### Problem description
The line holding "vs.use_curve_mapping = False" is the last one to output; start at the first line of the data, keep every line in between exactly, and leave out pictures.

-=-=-=-=-

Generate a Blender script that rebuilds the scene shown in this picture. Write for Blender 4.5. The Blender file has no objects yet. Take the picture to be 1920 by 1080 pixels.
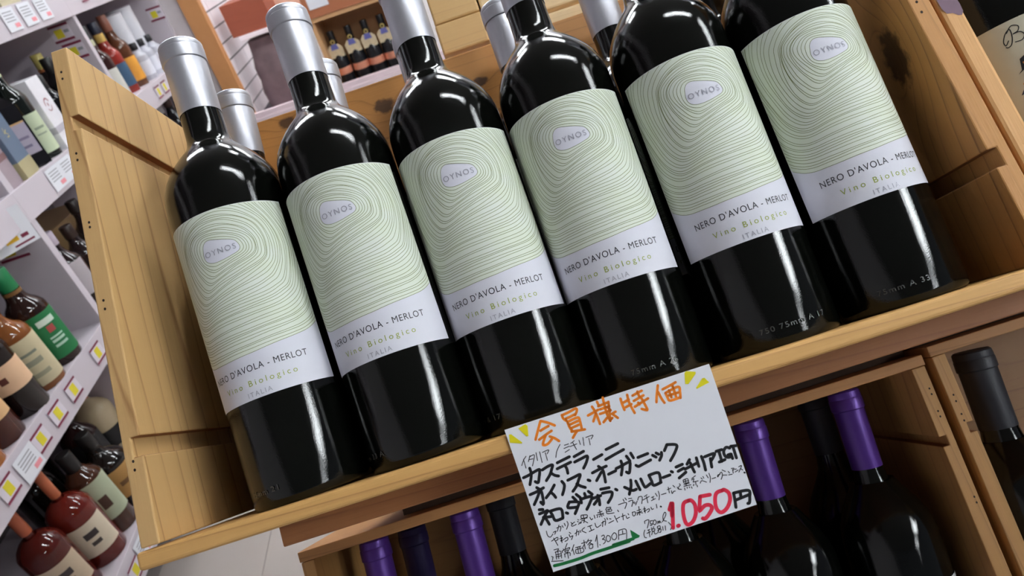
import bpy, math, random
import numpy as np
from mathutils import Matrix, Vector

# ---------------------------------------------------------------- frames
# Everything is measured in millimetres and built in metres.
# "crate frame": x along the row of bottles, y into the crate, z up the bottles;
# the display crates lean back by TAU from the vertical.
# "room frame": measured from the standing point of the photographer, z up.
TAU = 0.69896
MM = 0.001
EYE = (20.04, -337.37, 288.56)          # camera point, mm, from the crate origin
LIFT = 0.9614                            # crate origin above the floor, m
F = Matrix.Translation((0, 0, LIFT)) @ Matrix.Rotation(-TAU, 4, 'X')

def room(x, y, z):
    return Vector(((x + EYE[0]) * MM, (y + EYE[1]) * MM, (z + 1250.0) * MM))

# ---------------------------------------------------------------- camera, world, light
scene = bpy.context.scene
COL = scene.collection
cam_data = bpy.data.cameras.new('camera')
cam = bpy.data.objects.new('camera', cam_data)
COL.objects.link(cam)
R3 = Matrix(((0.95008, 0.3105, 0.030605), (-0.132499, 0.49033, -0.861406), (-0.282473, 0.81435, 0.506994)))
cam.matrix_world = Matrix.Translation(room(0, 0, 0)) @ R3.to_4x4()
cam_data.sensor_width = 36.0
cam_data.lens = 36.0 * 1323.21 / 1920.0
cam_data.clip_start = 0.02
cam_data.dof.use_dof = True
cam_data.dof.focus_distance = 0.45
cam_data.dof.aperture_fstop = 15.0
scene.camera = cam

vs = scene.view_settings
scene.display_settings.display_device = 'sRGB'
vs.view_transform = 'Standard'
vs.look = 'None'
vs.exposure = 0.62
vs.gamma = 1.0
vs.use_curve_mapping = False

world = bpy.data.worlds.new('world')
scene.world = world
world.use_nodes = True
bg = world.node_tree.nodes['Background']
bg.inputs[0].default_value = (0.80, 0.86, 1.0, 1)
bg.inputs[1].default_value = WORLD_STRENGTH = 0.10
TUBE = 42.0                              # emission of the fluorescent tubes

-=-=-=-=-

### Response
Generate a Blender script that rebuilds the scene shown in this picture. Write for Blender 4.5. The Blender file has no objects yet. Take the picture to be 1920 by 1080 pixels.
import bpy, math, random
import numpy as np
from mathutils import Matrix, Vector

# ---------------------------------------------------------------- frames
# Everything is measured in millimetres and built in metres.
# "crate frame": x along the row of bottles, y into the crate, z up the bottles;
# the display crates lean back by TAU from the vertical.
# "room frame": measured from the standing point of the photographer, z up.
TAU = 0.69896
MM = 0.001
EYE = (20.04, -337.37, 288.56)          # camera point, mm, from the crate origin
LIFT = 0.9614                            # crate origin above the floor, m
F = Matrix.Translation((0, 0, LIFT)) @ Matrix.Rotation(-TAU, 4, 'X')

def room(x, y, z):
    return Vector(((x + EYE[0]) * MM, (y + EYE[1]) * MM, (z + 1250.0) * MM))

# ---------------------------------------------------------------- camera, world, light
scene = bpy.context.scene
COL = scene.collection
cam_data = bpy.data.cameras.new('camera')
cam = bpy.data.objects.new('camera', cam_data)
COL.objects.link(cam)
R3 = Matrix(((0.95008, 0.3105, 0.030605), (-0.132499, 0.49033, -0.861406), (-0.282473, 0.81435, 0.506994)))
cam.matrix_world = Matrix.Translation(room(0, 0, 0)) @ R3.to_4x4()
cam_data.sensor_width = 36.0
cam_data.lens = 36.0 * 1323.21 / 1920.0
cam_data.clip_start = 0.02
cam_data.dof.use_dof = True
cam_data.dof.focus_distance = 0.45
cam_data.dof.aperture_fstop = 15.0
scene.camera = cam

vs = scene.view_settings
scene.display_settings.display_device = 'sRGB'
vs.view_transform = 'Standard'
vs.look = 'None'
vs.exposure = 0.62
vs.gamma = 1.0
vs.use_curve_mapping = False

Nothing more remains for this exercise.